A cidade (na sua escala metropolitana parecia-nos) dividida em duas areas muito distintas: a cidade alta (centro antigo) e a area de expansão para sudoeste, onde, como dizem , os “gringos” passam as noites e os dias nas praias e restaurantes. Uma estranha e gigantesca duna (reserva ecológica) divide a cidade. O cenário muda completamente ao atravessarmos este área: arida, ventosa e inabitada. Parece um lugar enfeitiçado, que permaneceu imutável e inacessível. Por breves momentos lembro-me do final de “ 100 anos de solidão” de GG Marques, quando a cidade foi engolida por uma tempestade de areia, apaziguadora da sua miséria e infortunado destino. Penso nesta duna como um simbolo de glória mas também de ameaça, como se de repente pudesse ganhar vida e vontade em refazer Natal na sua glória, vitalidade e igualdade social.

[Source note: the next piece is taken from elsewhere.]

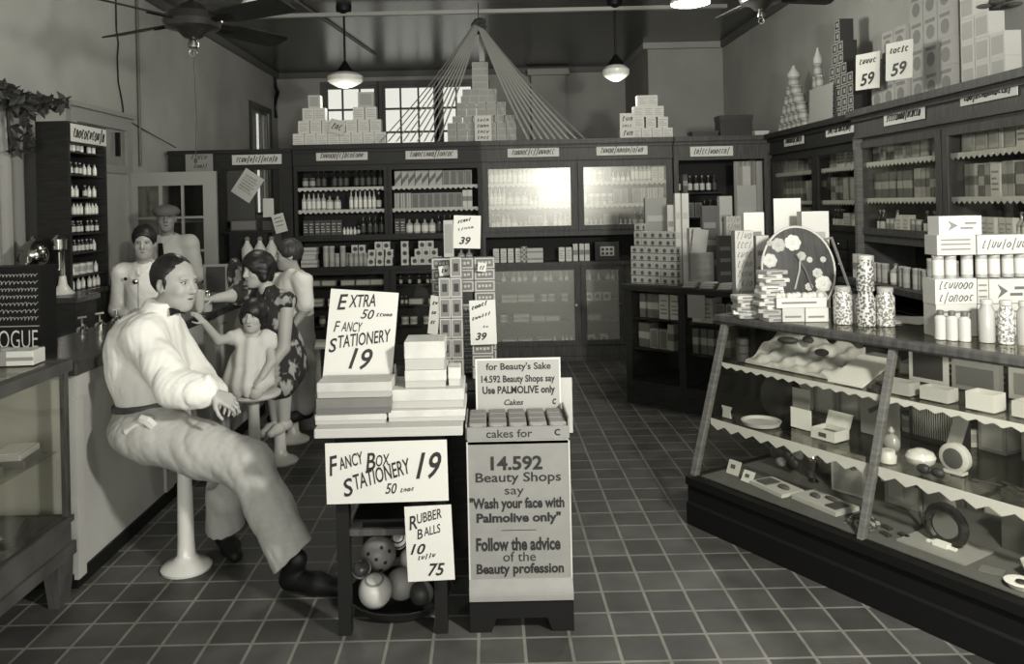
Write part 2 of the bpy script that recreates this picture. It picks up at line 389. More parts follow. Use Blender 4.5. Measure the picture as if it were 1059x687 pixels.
t = thing('french_door', 'open pale glazed door leaf behind the soda counter', 'door', (0, 0, 0))
obj('door_frame', lf, t, mats=[mat('french_door_paint', 0.27, 0.5)])
for k in (0, 2, 4): obj('door_pane', MB().box(c[k], yy0+0.018, 1.0, c[k+1], yy0+0.022, zr[1]), t, mats=[glass_mat('door_glass', 0.03, 0.05, 0.8)])
obj('door_knob', MB().lathe([(0.012, 0), (0.012, 0.02), (0.03, 0.03), (0.03, 0.05), (0.012, 0.06)], 12).xf(Matrix.Translation((c[5]+0.05, yy0, 0.98)) @ Matrix.Rotation(PI/2, 4, 'X')), t, mats=[BRASS])
# conduits and cords on the walls
def cord(name, label, pts, r, m, cat='cord'):
    o = obj(name, MB().tube(pts, r, 6), None, mats=[m]); return tag(o, label, cat)
cord('conduit_rail', 'straight dark conduit pipe down the left wall beside the fan', [(XL+0.02, 7.98, ZT-0.1), (XL+0.02, 7.98, 2.15)], 0.016, TRIMM, 'pipe')
cord('electric_cord', 'thin kinked cord hanging on the left wall above the bottle case', [(XL+0.012, P(119, 20, X=XL).y, 3.86)] + [(XL+0.012, P(u, v, X=XL).y, P(u, v, X=XL).z) for u, v in ((119, 30), (121, 45), (120, 60), (121, 85), (124, 100), (126, 112), (126, 119))], 0.007, BLACK)
cord('wire', 'thin wire sagging from the door casing to the dark partition', [P(u, v, X=XL+0.02) for u, v in ((135, 126), (150, 135))] + [P(u, v, Y=8.45) for u, v in ((168, 145), (182, 153))], 0.005, BLACK)
cord('chain', 'chain of dark links hanging in the back left corner', [P(u, v, Y=13.2) + Vector((0.05*math.sin(v), 0, 0)) for u, v in ((281, 78), (282, 90), (285, 95), (283, 103), (286, 112), (284, 122))], 0.03, BLACK, 'chain')
# ceiling batten carrying the pendants
struct('trim_8', MB().box(XL+0.05, 9.0, 3.845, 2.75, 9.06, 3.885).box(-2.7, 9.0, 3.885, -2.62, 9.06, ZT).box(2.4, 9.0, 3.885, 2.48, 9.06, ZT), [mat('batten_paint', 0.3, 0.5)], 'light pipe running across the ceiling')
cord('ceiling_conduit', 'thin conduit slanting across the ceiling by the left pendant lamp', [(-2.0, 8.6, ZT-0.02), (-1.59, 11.83, ZT-0.02)], 0.014, mat('conduit_grey', 0.12, 0.5), 'pipe')
# ================================================================== CEILING LAMPS AND FANS
MILK = mat('milk_glass', 0.7, 0.25)
def pendant(u, vtop, vshade, Y, dia, label, dark=False, stem=None):
    top = P(u, vshade, Y=Y); x, y, z = top
    t = thing('pendant_lamp', label, 'lamp', (x, y, ZT), group='pendant lamps hanging from the ceiling pipe')
    b = MB(); L = ZT - z; r = dia/2
    obj('ceiling_cup', MB().lathe([(0.09, 0), (0.085, -0.05), (0.02, -0.09)], 14), t, mats=[BLACK])
    obj('stem', MB().tube([(0, 0, -0.05), (0, 0, -L+0.16)], 0.013, 8), t, mats=[BLACK])
    obj('shade_holder', MB().lathe([(0.02, -L+0.2), (0.05, -L+0.15), (0.09, -L+0.10), (0.1, -L+0.075)], 16), t, mats=[BLACK])
    obj('glass_shade', MB().lathe([(0.095, -L+0.08), (r*0.8, -L+0.06), (r, -L+0.03), (r*0.99, -L-0.02), (r*0.85, -L-0.045), (r*0.45, -L-0.085), (0.03, -L-0.10)], 24), t, mats=[MILK])
    return t
pendant(357, 18, 82, 9.03, 0.40, 'white glass pendant lamp in front of the leftmost back window')
pendant(637, 10, 75, 9.03, 0.30, 'white glass pendant lamp in front of the bare back wall, left of the column')
def near_shade(u, v, Y, label, r):
    p = P(u, v, Y=Y)
    t = thing('globe_lamp', label, 'lamp', (p.x, p.y, ZT))
    L = ZT - p.z
    obj('stem', MB().tube([(0, 0, 0), (0, 0, -L+0.28)], 0.014, 8), t, mats=[BLACK])
    obj('shade_holder', MB().lathe([(0.06, -L+0.30), (0.075, -L+0.2)], 14), t, mats=[BLACK])
    obj('glass_shade', MB().lathe([(0.07, -L+0.22), (r*0.62, -L+0.18), (r*0.8, -L+0.08), (r, -L+0.02), (r*0.97, -L), (r*0.3, -L-0.01)], 24), t, mats=[MILK])
near_shade(272, 8, 5.7, 'white bell shaped lamp shade beside the ceiling fan', 0.15)
near_shade(714, 4, 6.4, 'white globe lamp whose base shows at the top, right of the middle', 0.16)
def fan(c, angs, label, R0=0.72, tilt=-0.27, drop=0.3):
    t = thing('ceiling_fan', label, 'fan', (c[0], c[1], c[2]))
    L = ZT - c[2]
    obj('downrod', MB().tube([(0, 0, 0.12), (0, 0, L)], 0.017, 8).lathe([(0.02, L-0.12), (0.08, L-0.03), (0.08, L)], 14), t, mats=[BLACK])
    obj('motor_housing', MB().lathe([(0.02, 0.15), (0.06, 0.13), (0.085, 0.1), (0.15, 0.075), (0.165, 0.03), (0.15, -0.005), (0.09, -0.02), (0.05, -0.06), (0.02, -0.07)], 24), t, mats=[mat('fan_iron', 0.02, 0.3, spec=0.6)])
    k = obj('pull_switch', MB().lathe([(0.018, -0.07), (0.03, -0.09), (0.03, -0.115), (0.008, -0.125)], 12).tube([(0.022*math.cos(a), 0, -0.145+0.022*math.sin(a)) for a in [i*PI/5 for i in range(11)]], 0.005, 6), t, mats=[BRASS])
    for a in angs:
        m = Matrix.Rotation(a, 4, 'Z') @ Matrix.Rotation(tilt, 4, 'X')
        bl = obj('blade', MB().prism([(0.2, -0.05), (0.3, -0.075), (R0-0.03, -0.085), (R0, -0.06), (R0, 0.06), (R0-0.03, 0.085), (0.3, 0.075), (0.2, 0.05)], (0, 0, 0.03), (1, 0, 0), (0, 1, 0), (0, 0, 0.009)).xf(m), t, mats=[WOOD])
        obj('blade_iron', MB().box(0.12, -0.02, 0.02, 0.3, 0.02, 0.029).xf(m), bl, mats=[BLACK])
    return t
fc = Vector((-1.66, 4.6, 2.75))
fan(fc, [math.radians(q) for q in (-119.6, 60.4, 150.5, -29.5)], 'dark four bladed ceiling fan in front of the left wall', 0.72)
pc = MB().tube([(0, 0, 0), (0.01, 0, -0.4), (0, 0, -0.62)], 0.0025, 5).lathe([(0.003, -0.62), (0.009, -0.63), (0.009, -0.645), (0.003, -0.65)], 8)
o = obj('pull_cord', pc, None, (fc.x, fc.y, fc.z-0.13), mats=[mat('grey_cord', 0.03, 0.6)]); tag(o, 'thin pull cord hanging below the left ceiling fan', 'cord')
fan(P(787, 2, Y=6.2), [math.radians(q) for q in (8, 100, 188, 275)], 'dark ceiling fan at the top edge, near the right wall', 0.62)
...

Eram 10 horas da noite e estavamos cansados. Ao caminhar de volta ao hotel, agora localizado no centro, reparámos o quanto 4 praças se sequenciavam ao longo do eixo primordial, na linha de festo da cidade alta: Praça Augusto Severo, Praça 7 de Setembro, Praça André de Albuquerque e Praça João Tiburdo. Todas tinham nomes dos tempos republicanos mas, aparentemente, com distintas funções na cidade. Parecia que a estruturação de Natal se concretizou através de uma série de largos e praças ao longo da Ave Junqueira/ Rua Pinto R. Pe, ao longo do Rio Potengi, numa linha paralela ao pôr do Sol. Esta parecia uma estratégia de organização espacial eficiente, dramática e criativa construída desde a fundação da cidade que, apesar dos diferentes ciclos de crescimento e actividades, mantêm-se integradas na dinâmica espacial e funcional do viver quotidiano em Natal.
Esta revelação foi importante para nós já que indiciava espaço público como o catalizador qm redor do qual a cidade foi organizada com diferentes funções e importância. O dia seguinte tinha de ser dedicado à procura de pistas que indiciavam esta intuição.